**Given task**
Reproduce the listing below in its entirety. Change nothing.

* * *

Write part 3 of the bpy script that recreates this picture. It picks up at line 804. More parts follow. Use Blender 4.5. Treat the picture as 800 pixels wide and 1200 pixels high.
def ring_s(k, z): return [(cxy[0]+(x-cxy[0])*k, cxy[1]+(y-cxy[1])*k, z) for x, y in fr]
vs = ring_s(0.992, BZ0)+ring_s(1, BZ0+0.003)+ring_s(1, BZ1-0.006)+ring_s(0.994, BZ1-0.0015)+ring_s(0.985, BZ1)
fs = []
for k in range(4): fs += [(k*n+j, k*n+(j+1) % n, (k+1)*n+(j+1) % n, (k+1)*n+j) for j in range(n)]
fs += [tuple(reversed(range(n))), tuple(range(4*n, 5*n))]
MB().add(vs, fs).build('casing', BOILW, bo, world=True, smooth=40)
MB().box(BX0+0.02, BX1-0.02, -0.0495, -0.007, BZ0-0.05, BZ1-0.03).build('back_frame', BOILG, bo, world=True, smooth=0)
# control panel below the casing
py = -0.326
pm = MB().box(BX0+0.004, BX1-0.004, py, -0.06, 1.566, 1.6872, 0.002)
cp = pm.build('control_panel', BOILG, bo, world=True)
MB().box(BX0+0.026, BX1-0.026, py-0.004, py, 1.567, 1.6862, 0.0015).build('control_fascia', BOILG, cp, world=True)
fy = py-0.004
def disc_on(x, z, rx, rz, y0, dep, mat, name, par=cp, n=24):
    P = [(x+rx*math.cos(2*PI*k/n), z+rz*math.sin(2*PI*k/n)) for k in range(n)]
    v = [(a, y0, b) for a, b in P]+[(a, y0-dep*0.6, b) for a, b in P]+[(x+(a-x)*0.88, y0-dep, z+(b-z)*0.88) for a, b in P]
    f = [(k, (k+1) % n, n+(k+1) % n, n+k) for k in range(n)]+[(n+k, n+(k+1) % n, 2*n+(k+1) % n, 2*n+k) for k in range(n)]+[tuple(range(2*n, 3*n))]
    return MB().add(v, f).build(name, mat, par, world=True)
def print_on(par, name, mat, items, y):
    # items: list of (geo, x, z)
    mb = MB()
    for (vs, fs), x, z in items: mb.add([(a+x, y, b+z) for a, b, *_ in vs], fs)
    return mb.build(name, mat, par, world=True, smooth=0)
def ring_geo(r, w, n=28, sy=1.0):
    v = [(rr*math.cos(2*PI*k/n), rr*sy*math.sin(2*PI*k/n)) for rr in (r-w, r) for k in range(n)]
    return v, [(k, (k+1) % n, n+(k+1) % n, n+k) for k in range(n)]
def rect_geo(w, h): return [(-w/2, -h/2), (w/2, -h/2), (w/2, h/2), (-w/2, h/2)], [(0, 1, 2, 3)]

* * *

**Solution below**
Write part 3 of the bpy script that recreates this picture. It picks up at line 804. More parts follow. Use Blender 4.5. Treat the picture as 800 pixels wide and 1200 pixels high.
def ring_s(k, z): return [(cxy[0]+(x-cxy[0])*k, cxy[1]+(y-cxy[1])*k, z) for x, y in fr]
vs = ring_s(0.992, BZ0)+ring_s(1, BZ0+0.003)+ring_s(1, BZ1-0.006)+ring_s(0.994, BZ1-0.0015)+ring_s(0.985, BZ1)
fs = []
for k in range(4): fs += [(k*n+j, k*n+(j+1) % n, (k+1)*n+(j+1) % n, (k+1)*n+j) for j in range(n)]
fs += [tuple(reversed(range(n))), tuple(range(4*n, 5*n))]
MB().add(vs, fs).build('casing', BOILW, bo, world=True, smooth=40)
MB().box(BX0+0.02, BX1-0.02, -0.0495, -0.007, BZ0-0.05, BZ1-0.03).build('back_frame', BOILG, bo, world=True, smooth=0)
# control panel below the casing
py = -0.326
pm = MB().box(BX0+0.004, BX1-0.004, py, -0.06, 1.566, 1.6872, 0.002)
cp = pm.build('control_panel', BOILG, bo, world=True)
MB().box(BX0+0.026, BX1-0.026, py-0.004, py, 1.567, 1.6862, 0.0015).build('control_fascia', BOILG, cp, world=True)
fy = py-0.004
def disc_on(x, z, rx, rz, y0, dep, mat, name, par=cp, n=24):
    P = [(x+rx*math.cos(2*PI*k/n), z+rz*math.sin(2*PI*k/n)) for k in range(n)]
    v = [(a, y0, b) for a, b in P]+[(a, y0-dep*0.6, b) for a, b in P]+[(x+(a-x)*0.88, y0-dep, z+(b-z)*0.88) for a, b in P]
    f = [(k, (k+1) % n, n+(k+1) % n, n+k) for k in range(n)]+[(n+k, n+(k+1) % n, 2*n+(k+1) % n, 2*n+k) for k in range(n)]+[tuple(range(2*n, 3*n))]
    return MB().add(v, f).build(name, mat, par, world=True)
def print_on(par, name, mat, items, y):
    # items: list of (geo, x, z)
    mb = MB()
    for (vs, fs), x, z in items: mb.add([(a+x, y, b+z) for a, b, *_ in vs], fs)
    return mb.build(name, mat, par, world=True, smooth=0)
def ring_geo(r, w, n=28, sy=1.0):
    v = [(rr*math.cos(2*PI*k/n), rr*sy*math.sin(2*PI*k/n)) for rr in (r-w, r) for k in range(n)]
    return v, [(k, (k+1) % n, n+(k+1) % n, n+k) for k in range(n)]
def rect_geo(w, h): return [(-w/2, -h/2), (w/2, -h/2), (w/2, h/2), (-w/2, h/2)], [(0, 1, 2, 3)]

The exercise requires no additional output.